A artista ressalta que ele assumiu o papel de uma figura paterna em sua vida. "Ele fez por mim o que meu pai faria se estivesse presente aqui. Ele me orientava demais, e eu ainda estou colhendo os frutos de coisas que o Sardinha fez por mim", reflete. Segundo ela, Tarcísio merece todo o reconhecimento do Ceará, por causa de sua contribuição para os artistas locais. "Muitos profissionais são o que são hoje por causa das orientações do Sardinha, porque ele era, acima de tudo, um mestre. Ele não nos ensinava apenas a questão da música e da entonação. Ele ensinava as minúcias da vida e da arte", indica.
Sua contribuição para as artes se reflete em uma das ações recentes que os artistas cearenses fizeram. Em março, músicos se reuniram no show "Amigos de Sardinha", no Cineteatro São Luiz, para arrecadar dinheiro para o tratamento do compositor. Na data, cantores, que eram amigos próximos ou seus alunos, subiram aos palcos para honrar a memória de Tarcísio e auxiliá-lo nos custos da internação.
"Tarcísio Sardinha parte deste mundo como um dos mais virtuosos artistas musicais brasileiros. Vocacionado, fazia pulsar as cordas do violão repletas de sentimentos. Ao tocar, Sardinha tornava-se canção. É exemplo de ecletismo e refinamento através da simplicidade de sua preciosa arte. Sardinha entra para a história da música popular brasileira como artista que se estabeleceu pelo seu estilo criativo, autoral e pleno de compor e interpretar", pondera o artista, arquiteto e urbanista, Totonho Laprovitera. (Colaborou Miguel Araujo)
Melodioso e acolhedor
A Secretaria Municipal da Cultura de Fortaleza (Secultfor) lamentou a morte de Tarcísio Sardinha. "Nosso reconhecimento ao relevante trabalho de Sardinha para a música, a cultura e a formação de gerações de músicos no Ceará, e sincero abraço nos familiares, amigos e admiradores. O samba e o choro de Fortaleza sentirão a falta do mestre", escreveu a Secultfor.
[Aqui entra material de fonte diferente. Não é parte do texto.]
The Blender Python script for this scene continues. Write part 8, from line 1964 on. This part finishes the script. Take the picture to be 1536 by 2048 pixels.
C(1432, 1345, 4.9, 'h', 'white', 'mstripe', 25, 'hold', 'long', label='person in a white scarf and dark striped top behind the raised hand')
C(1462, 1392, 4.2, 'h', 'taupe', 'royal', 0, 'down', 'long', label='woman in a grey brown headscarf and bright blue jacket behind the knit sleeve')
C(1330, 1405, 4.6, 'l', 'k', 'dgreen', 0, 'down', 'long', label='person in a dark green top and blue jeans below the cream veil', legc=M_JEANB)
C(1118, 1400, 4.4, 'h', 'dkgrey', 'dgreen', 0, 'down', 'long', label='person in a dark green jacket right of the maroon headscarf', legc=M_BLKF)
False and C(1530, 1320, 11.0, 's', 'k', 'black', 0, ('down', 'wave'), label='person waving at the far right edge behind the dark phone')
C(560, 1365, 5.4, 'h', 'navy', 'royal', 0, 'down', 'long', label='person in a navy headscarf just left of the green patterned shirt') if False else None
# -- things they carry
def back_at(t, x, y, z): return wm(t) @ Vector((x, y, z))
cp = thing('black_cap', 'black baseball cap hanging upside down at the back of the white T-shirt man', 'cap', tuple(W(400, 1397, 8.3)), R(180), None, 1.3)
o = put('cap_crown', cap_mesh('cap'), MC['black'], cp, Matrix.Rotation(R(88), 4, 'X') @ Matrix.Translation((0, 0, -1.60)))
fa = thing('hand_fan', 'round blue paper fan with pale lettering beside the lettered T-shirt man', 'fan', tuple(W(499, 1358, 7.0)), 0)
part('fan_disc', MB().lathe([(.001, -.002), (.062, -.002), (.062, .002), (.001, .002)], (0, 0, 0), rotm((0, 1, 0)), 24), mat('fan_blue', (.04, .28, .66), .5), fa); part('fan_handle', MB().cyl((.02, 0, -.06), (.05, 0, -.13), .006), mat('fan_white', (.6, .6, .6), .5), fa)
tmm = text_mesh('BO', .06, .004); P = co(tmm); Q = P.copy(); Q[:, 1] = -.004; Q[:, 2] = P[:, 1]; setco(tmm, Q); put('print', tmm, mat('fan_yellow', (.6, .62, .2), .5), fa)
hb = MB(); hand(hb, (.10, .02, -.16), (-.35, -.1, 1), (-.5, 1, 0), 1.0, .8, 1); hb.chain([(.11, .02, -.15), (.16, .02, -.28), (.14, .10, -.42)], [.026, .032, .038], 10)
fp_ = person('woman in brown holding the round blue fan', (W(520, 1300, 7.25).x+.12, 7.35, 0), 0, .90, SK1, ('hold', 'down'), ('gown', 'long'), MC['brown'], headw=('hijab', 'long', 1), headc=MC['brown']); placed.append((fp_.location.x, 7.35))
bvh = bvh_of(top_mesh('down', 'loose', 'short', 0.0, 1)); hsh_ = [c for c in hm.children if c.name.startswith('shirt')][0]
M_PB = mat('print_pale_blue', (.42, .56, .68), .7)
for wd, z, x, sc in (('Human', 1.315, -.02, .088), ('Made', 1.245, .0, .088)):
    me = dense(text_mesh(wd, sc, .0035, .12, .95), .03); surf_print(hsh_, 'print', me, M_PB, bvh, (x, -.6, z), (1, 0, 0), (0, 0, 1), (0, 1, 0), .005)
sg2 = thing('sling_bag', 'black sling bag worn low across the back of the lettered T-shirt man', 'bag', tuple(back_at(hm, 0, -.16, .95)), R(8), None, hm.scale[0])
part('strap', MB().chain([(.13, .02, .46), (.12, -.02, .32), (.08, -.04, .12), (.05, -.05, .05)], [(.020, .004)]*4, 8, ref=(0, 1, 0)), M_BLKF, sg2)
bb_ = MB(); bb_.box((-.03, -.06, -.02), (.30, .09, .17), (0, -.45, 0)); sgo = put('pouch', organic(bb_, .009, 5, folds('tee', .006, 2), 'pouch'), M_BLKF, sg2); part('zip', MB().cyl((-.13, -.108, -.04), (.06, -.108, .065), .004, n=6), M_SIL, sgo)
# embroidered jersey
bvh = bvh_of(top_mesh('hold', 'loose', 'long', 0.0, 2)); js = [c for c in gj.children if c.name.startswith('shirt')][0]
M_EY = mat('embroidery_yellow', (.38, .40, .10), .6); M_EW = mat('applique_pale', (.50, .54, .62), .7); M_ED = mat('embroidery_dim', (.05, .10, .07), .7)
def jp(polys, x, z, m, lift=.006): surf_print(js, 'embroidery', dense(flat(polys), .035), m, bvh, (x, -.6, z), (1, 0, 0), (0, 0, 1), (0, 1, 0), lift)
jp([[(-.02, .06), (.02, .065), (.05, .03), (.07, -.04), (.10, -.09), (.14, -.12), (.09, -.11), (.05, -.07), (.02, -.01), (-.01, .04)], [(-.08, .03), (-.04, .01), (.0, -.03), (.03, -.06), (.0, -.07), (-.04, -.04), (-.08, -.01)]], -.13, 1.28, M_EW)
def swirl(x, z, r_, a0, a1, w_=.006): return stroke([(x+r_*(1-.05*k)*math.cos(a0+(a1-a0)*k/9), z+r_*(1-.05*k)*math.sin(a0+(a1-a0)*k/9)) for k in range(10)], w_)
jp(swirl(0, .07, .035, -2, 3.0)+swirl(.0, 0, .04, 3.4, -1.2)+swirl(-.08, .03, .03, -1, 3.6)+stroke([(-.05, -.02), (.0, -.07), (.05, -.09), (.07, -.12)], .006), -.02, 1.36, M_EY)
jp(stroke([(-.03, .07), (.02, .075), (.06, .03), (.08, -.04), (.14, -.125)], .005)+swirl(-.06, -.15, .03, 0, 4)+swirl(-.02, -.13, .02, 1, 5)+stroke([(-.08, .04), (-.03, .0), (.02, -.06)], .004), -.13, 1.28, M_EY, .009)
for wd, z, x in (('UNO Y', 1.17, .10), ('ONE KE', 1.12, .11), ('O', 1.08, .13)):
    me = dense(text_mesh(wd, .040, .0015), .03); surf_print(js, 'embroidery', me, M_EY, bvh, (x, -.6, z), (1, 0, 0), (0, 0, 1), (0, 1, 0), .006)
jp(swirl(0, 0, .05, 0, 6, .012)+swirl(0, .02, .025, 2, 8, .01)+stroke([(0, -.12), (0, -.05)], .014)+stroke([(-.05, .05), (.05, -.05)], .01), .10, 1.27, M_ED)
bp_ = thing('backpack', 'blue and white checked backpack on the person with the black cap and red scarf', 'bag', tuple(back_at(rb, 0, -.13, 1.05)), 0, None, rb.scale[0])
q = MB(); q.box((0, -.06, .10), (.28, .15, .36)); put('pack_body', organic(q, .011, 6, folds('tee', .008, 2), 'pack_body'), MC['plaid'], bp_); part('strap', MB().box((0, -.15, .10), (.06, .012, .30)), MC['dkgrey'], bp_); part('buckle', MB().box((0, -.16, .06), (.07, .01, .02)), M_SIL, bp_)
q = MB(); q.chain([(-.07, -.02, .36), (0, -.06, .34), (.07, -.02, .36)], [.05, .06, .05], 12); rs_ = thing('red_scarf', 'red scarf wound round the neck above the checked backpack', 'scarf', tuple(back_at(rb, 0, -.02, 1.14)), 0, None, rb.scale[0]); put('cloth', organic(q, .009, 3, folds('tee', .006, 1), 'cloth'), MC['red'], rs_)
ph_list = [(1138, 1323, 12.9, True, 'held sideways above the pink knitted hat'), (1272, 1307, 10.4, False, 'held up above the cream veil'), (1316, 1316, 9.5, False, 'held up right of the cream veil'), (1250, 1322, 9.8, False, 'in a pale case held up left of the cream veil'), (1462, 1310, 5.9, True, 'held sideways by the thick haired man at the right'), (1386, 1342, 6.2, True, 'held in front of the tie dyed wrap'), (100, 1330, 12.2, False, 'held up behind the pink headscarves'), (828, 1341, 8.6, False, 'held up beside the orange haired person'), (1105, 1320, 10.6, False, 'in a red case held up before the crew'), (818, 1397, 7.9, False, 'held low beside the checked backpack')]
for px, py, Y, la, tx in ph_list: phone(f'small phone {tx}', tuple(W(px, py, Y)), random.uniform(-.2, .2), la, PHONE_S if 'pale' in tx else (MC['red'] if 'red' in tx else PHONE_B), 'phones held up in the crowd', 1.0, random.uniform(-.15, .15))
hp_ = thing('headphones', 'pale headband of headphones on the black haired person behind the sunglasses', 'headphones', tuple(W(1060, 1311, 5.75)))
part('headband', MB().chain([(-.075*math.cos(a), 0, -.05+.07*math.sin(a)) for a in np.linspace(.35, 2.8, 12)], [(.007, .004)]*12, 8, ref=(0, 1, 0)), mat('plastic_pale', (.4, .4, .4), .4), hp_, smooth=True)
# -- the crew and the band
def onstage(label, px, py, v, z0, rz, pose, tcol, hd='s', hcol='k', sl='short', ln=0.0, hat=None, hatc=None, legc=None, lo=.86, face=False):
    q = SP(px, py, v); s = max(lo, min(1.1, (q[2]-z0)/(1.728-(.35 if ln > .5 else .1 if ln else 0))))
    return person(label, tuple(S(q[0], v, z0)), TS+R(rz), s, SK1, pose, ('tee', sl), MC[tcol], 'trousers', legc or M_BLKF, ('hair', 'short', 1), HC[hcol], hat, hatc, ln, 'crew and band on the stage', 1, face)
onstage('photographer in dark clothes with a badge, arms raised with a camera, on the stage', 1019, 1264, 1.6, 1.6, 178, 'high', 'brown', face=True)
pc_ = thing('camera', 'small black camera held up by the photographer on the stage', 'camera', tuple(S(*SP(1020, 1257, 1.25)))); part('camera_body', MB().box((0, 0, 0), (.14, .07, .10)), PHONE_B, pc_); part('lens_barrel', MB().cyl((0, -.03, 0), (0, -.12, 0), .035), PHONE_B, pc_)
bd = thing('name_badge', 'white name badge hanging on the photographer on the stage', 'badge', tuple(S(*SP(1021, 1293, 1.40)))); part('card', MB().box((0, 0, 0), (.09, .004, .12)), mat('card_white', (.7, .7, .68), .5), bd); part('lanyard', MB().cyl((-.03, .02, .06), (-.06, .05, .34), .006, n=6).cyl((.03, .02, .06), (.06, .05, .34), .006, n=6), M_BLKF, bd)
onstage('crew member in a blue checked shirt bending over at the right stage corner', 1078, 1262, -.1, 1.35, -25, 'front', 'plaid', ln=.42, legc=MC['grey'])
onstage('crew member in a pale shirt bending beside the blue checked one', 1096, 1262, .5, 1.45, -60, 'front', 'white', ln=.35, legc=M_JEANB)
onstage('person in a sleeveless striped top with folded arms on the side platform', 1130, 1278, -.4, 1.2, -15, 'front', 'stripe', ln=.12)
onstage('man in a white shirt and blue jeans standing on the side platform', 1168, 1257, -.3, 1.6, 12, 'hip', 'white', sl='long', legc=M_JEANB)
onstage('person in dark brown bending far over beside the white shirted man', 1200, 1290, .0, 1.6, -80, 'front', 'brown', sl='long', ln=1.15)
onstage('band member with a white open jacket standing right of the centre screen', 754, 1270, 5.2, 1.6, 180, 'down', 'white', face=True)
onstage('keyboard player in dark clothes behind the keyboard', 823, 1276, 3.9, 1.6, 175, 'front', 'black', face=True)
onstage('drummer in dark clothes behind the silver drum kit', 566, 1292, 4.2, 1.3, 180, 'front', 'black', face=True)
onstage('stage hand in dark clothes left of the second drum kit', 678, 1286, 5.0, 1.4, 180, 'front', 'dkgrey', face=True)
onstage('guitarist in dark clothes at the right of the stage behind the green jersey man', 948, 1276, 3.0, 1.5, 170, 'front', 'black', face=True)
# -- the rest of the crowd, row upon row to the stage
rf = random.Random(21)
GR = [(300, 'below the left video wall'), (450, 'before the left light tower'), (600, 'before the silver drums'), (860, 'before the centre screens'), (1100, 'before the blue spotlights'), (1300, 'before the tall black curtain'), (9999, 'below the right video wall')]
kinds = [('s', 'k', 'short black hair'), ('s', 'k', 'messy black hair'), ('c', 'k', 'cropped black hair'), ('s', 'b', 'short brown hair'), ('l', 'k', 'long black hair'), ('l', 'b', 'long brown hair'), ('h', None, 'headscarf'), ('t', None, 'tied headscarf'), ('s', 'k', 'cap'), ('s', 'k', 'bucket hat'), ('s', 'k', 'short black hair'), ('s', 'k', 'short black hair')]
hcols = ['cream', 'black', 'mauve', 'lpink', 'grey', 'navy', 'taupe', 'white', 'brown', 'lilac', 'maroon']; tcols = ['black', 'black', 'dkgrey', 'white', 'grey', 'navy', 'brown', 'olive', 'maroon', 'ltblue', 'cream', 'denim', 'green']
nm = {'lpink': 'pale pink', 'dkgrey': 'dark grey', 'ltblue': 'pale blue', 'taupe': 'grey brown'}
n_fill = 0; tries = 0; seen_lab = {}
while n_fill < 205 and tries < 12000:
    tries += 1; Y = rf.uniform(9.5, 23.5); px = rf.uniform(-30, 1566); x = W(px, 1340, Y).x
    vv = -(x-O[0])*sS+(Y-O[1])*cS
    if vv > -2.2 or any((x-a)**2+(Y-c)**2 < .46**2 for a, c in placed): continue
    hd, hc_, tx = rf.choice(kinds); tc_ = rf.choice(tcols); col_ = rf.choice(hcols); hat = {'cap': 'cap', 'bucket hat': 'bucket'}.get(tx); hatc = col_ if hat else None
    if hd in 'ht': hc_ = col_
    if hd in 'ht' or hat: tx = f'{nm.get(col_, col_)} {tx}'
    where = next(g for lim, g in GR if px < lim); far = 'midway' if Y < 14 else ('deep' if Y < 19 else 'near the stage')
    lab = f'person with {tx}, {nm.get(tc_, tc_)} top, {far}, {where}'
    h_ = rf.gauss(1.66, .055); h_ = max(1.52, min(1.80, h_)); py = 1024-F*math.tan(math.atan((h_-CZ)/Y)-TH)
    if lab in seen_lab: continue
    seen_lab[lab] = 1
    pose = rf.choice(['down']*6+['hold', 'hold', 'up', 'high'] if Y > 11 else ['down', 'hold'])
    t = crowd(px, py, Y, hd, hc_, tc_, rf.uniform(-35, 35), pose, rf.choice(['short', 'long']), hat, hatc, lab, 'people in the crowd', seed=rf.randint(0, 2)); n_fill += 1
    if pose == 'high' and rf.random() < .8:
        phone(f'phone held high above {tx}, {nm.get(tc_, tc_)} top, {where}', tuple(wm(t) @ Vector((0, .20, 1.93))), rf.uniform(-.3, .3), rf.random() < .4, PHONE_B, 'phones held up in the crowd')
José Sarto, prefeito de Fortaleza, também utilizou suas redes sociais para prestar homenagens ao músico. "Um dos mais talentosos músicos cearenses, Tarcísio Sardinha dedicou toda a vida ao que amava. Essa paixão pela música o levou a alcançar merecido destaque nacional como compositor e multi-instrumentista. Tive a honra de tê-lo como mestre e amigo, de partilhar momentos incríveis e apreciar sua melodia sempre impecável. Hoje, eu me somo aos que sentem essa partida e dedico minha solidariedade aos familiares, amigos e alunos", afirmou o político.
O artista Igor Caracas também compartilhou suas vivências pessoais em seu perfil no Instagram. "Sardinha foi quem me acolheu nas suas rodas de samba e choro quando eu era ainda criança. Meu pai, Moacir, que sempre tocou sua timba ao lado do Sardinha por décadas, me levava para as rodas e, lá, eu vivia a música, aprendia vendo aqueles mestres, até que um dia Sardinha e o mestre Paulinho do Pandeiro me botaram na roda. Depois disso não teve mais volta", recordou.
"Quando decidi virar músico profissional, o Sardinha foi quem me arranjou os primeiros trabalhos. E era cada som que a gente fazia, em várias situações e lugares. Era a música quem guiava. E ainda é! E que hoje seus guias lhe iluminem nessa passagem, Mestre Sardinha. Que nossas lágrimas de saudade soem como o mais lindo choro que você já tocou", complementou o músico.